# start of Data shown

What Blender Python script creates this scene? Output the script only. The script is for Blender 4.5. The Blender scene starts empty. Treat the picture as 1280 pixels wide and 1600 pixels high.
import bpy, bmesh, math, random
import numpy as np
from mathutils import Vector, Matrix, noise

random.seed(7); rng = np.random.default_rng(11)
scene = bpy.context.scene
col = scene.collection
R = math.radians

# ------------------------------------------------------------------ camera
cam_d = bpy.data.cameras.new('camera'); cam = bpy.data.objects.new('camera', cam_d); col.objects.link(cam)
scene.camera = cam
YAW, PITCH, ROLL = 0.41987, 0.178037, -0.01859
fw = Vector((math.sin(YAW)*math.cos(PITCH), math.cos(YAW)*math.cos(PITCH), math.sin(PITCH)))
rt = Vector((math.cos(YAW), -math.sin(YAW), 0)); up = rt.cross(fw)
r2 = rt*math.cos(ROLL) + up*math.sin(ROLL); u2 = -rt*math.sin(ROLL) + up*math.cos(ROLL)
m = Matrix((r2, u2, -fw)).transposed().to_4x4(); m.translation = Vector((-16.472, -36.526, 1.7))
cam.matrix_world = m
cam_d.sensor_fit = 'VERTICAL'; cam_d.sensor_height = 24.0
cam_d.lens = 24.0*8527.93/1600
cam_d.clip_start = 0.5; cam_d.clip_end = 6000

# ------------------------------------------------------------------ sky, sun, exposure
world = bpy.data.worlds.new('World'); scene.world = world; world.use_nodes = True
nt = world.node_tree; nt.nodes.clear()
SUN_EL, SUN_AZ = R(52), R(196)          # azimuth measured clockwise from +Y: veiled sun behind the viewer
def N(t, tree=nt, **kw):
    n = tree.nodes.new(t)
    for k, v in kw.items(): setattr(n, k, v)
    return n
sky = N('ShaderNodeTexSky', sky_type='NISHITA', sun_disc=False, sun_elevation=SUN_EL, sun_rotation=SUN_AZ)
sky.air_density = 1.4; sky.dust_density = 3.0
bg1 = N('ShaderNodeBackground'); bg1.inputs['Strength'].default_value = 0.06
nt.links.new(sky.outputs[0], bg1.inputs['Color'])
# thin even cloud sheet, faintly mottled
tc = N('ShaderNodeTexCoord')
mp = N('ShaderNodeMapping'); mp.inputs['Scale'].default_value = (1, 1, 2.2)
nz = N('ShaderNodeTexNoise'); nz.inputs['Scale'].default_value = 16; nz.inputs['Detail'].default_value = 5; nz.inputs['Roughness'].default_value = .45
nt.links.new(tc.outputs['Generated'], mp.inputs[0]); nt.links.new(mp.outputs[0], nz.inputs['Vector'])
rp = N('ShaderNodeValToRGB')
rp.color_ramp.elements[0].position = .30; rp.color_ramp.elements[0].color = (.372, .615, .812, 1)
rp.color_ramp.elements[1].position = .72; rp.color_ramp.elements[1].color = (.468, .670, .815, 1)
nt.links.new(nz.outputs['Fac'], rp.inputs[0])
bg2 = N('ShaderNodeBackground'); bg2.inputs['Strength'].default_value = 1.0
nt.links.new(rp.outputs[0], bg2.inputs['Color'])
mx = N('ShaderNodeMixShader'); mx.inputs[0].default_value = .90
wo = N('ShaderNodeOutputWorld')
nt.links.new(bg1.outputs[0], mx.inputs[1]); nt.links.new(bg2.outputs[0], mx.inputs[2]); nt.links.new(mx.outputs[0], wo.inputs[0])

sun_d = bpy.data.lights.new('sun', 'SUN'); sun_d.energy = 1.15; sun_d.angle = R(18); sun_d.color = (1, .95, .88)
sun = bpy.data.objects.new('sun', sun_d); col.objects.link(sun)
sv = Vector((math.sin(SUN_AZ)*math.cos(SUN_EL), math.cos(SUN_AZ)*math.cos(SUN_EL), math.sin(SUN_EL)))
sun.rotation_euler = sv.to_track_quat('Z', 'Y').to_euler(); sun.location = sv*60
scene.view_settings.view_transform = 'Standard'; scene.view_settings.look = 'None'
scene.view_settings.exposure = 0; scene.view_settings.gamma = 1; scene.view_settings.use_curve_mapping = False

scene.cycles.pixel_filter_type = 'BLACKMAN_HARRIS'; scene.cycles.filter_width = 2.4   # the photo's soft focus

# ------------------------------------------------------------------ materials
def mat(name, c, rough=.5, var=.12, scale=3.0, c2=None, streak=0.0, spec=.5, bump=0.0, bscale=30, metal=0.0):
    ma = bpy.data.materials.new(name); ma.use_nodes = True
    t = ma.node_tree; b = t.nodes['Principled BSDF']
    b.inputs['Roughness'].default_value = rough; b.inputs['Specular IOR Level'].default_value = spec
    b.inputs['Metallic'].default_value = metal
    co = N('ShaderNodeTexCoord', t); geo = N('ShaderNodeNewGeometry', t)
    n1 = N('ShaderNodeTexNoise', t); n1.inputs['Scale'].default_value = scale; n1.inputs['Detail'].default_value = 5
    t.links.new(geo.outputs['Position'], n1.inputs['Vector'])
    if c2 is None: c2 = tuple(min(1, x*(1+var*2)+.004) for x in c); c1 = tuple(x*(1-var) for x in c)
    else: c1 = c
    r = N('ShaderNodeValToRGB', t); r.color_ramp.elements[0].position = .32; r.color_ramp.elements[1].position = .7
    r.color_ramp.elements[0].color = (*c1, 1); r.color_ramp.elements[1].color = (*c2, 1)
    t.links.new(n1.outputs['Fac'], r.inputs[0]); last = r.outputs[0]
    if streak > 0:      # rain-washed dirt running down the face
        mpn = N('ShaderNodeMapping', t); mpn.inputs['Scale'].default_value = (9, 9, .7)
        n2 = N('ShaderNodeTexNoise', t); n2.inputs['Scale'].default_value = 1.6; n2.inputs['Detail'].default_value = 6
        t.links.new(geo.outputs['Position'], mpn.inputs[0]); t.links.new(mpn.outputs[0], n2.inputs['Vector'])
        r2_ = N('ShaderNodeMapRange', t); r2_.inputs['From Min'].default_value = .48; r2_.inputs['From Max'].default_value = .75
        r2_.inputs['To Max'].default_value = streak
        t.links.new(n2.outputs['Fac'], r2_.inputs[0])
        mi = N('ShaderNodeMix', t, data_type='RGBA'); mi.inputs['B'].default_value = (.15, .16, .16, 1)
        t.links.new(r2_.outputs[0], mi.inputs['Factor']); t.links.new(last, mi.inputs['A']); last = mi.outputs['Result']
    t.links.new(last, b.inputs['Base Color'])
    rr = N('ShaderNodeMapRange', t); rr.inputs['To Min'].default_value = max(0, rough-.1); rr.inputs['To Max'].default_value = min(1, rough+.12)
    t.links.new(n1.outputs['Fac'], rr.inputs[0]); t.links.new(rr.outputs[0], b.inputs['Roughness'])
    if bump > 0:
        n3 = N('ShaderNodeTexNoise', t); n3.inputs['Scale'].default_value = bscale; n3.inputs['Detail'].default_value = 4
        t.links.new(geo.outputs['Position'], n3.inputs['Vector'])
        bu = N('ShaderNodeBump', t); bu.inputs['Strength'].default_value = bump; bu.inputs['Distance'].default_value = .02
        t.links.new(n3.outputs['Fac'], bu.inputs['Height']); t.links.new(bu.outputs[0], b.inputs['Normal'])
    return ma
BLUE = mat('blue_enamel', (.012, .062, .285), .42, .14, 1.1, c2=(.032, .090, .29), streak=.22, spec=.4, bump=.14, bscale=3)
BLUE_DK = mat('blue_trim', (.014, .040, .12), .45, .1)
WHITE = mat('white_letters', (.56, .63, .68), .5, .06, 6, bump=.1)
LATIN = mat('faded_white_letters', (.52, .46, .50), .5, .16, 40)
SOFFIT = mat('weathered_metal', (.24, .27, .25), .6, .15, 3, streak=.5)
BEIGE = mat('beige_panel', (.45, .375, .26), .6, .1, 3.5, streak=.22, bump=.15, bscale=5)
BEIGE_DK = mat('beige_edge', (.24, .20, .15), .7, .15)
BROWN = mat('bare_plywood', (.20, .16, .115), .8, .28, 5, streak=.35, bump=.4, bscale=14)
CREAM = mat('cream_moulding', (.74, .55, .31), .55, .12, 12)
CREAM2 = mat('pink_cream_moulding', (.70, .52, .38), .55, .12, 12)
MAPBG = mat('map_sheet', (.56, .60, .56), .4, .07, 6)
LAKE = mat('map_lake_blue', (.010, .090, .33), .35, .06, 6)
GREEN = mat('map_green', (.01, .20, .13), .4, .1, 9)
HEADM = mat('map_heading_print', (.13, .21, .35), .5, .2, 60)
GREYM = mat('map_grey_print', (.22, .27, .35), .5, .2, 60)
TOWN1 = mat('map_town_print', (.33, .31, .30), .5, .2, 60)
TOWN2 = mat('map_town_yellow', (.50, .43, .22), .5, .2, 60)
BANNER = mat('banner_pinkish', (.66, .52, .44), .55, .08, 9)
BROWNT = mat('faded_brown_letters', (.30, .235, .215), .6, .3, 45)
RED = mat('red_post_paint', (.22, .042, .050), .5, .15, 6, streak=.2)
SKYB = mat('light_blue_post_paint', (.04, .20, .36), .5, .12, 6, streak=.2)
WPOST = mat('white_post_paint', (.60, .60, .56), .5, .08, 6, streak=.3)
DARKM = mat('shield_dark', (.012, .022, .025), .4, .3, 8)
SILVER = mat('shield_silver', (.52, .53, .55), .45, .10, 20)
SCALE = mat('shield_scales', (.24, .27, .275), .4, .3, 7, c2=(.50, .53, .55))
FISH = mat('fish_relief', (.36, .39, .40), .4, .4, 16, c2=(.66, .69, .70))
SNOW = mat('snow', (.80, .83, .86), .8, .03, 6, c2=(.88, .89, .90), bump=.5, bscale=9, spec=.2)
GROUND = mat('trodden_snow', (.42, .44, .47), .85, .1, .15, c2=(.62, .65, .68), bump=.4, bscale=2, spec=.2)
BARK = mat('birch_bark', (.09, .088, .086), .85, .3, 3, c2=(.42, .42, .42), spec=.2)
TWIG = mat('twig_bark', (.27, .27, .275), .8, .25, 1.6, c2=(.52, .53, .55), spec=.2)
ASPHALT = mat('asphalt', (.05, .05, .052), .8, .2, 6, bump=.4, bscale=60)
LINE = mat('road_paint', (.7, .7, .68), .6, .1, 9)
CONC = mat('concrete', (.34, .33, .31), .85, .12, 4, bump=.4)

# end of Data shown

# Problem statement
Quote only the stretch of lines that starts the data above and ends with the line containing "cam_d.clip_start = 0.5; cam_d.clip_end = 6000", both included.

# Result of this task
What Blender Python script creates this scene? Output the script only. The script is for Blender 4.5. The Blender scene starts empty. Treat the picture as 1280 pixels wide and 1600 pixels high.
import bpy, bmesh, math, random
import numpy as np
from mathutils import Vector, Matrix, noise

random.seed(7); rng = np.random.default_rng(11)
scene = bpy.context.scene
col = scene.collection
R = math.radians

# ------------------------------------------------------------------ camera
cam_d = bpy.data.cameras.new('camera'); cam = bpy.data.objects.new('camera', cam_d); col.objects.link(cam)
scene.camera = cam
YAW, PITCH, ROLL = 0.41987, 0.178037, -0.01859
fw = Vector((math.sin(YAW)*math.cos(PITCH), math.cos(YAW)*math.cos(PITCH), math.sin(PITCH)))
rt = Vector((math.cos(YAW), -math.sin(YAW), 0)); up = rt.cross(fw)
r2 = rt*math.cos(ROLL) + up*math.sin(ROLL); u2 = -rt*math.sin(ROLL) + up*math.cos(ROLL)
m = Matrix((r2, u2, -fw)).transposed().to_4x4(); m.translation = Vector((-16.472, -36.526, 1.7))
cam.matrix_world = m
cam_d.sensor_fit = 'VERTICAL'; cam_d.sensor_height = 24.0
cam_d.lens = 24.0*8527.93/1600
cam_d.clip_start = 0.5; cam_d.clip_end = 6000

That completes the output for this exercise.